The Big Picture: The assumption that automotive safety technology (ADAS) can be directly scaled down for micromobility is a flawed architectural premise. Car-grade safety stacks are built for planar stability, high-power compute, and thermal management—conditions that do not exist on two wheels. This category is now entering a forced pivot: moving away from automotive-grade sensors toward vision-first architectures designed for rider-scale dynamics.
The Structural Mismatch: Planar Bias Current automotive perception models are trained on fundamentally different motion dynamics. Cars move in predictable, largely planar trajectories. Bicycles and motorcycles are in constant flux, defined by pitching, rolling, and leaning into corners.
Luna Systems CEO Andrew Fleury exposes this “planar bias” as a structural mismatch rather than a hardware limitation. In his analysis, automotive ADAS assumptions break down on two wheels because the datasets fail to capture the high-dynamics physics required for reliable risk detection in micromobility.
The Economic Barrier Beyond physics, the automotive approach faces a cost and power paradox. Car ADAS assumes continuous power availability and large physical space for sensor arrays (Radar, LiDAR, and multi-camera stacks).

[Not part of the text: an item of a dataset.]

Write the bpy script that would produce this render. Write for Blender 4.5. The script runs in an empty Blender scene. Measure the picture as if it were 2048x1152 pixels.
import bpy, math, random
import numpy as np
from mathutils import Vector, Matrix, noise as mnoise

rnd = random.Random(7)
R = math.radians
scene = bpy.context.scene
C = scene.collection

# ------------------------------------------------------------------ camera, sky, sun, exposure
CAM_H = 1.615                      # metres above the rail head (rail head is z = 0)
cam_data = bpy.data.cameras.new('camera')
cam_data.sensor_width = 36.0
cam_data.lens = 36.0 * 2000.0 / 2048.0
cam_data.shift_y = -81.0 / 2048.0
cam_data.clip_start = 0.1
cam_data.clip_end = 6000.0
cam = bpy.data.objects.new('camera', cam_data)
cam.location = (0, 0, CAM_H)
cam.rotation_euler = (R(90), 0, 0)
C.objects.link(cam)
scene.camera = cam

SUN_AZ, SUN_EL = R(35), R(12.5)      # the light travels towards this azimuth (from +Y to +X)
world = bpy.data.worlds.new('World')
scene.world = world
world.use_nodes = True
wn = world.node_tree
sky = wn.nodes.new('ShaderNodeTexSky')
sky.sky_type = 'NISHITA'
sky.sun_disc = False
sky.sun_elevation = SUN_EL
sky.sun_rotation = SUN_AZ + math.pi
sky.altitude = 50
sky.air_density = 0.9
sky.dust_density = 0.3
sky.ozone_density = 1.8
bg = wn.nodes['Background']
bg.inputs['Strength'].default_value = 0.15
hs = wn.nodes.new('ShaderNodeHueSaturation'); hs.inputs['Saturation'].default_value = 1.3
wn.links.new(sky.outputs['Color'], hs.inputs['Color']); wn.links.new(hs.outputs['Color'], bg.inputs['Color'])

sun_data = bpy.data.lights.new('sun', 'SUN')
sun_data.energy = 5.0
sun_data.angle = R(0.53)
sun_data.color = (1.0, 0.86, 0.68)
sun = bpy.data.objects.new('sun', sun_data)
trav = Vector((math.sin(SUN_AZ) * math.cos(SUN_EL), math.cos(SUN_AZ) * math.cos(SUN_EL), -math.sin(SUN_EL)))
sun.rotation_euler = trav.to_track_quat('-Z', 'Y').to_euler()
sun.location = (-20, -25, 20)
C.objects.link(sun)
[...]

On a bicycle, power is scarce and weight is a critical constraint. Automotive-grade silicon requires active cooling and high-cost sensors that the micromobility category cannot economically tolerate. This has forced the development of monocular vision-first systems that replace expensive sensor fusion at the vehicle level with intelligence learned through sensor fusion at the data level.
The Pivot: From Compliance to Empowerment We are witnessing a shift in the primary utility of safety data. Early micromobility AI was enforcement-led, designed to detect sidewalk riding for city operators. The next phase is empowerment-led.

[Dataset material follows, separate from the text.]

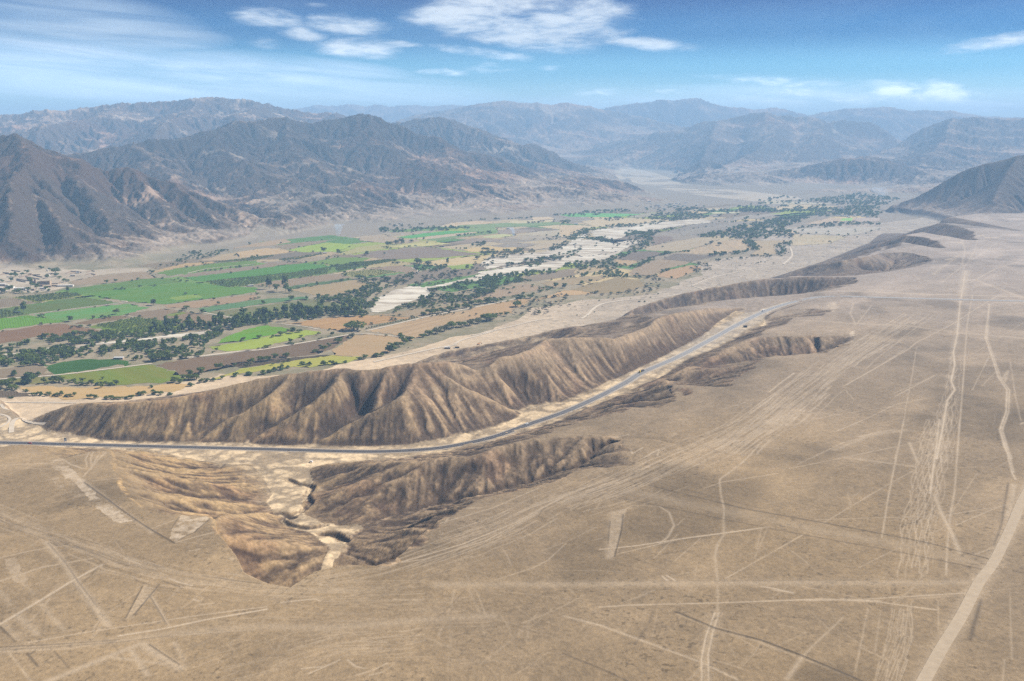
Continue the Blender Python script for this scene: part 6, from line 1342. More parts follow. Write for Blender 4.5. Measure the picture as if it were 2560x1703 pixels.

Fear remains the primary barrier to adoption. According to data from Ipsos Mori, six in ten people avoid riding due to perceived traffic risks. The industry is responding by transitioning from “proximity sensing” to “situational intelligence.” A basic sensor accessory detects an object; a true Advanced Rider Assistance System (ARAS) interprets a conflict.

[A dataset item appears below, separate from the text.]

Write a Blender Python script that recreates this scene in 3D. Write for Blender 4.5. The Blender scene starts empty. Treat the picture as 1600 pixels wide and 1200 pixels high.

This transition allows bikes to act as distributed sensors, surfacing “blackspots”—infrastructure failures that lead to repeated near-misses. It is a move from reactive accident reporting to proactive risk modeling.
The Bottom Line: The competitive boundary in the two-wheel market is shifting from mechanical power to perception capability.
Traditional brands relying on off-the-shelf automotive sensors will face increasing limitations in reliability and cost. The industry is no longer just building faster vehicles; it is building systems that compensate for infrastructure gaps through localized, vision-led intelligence.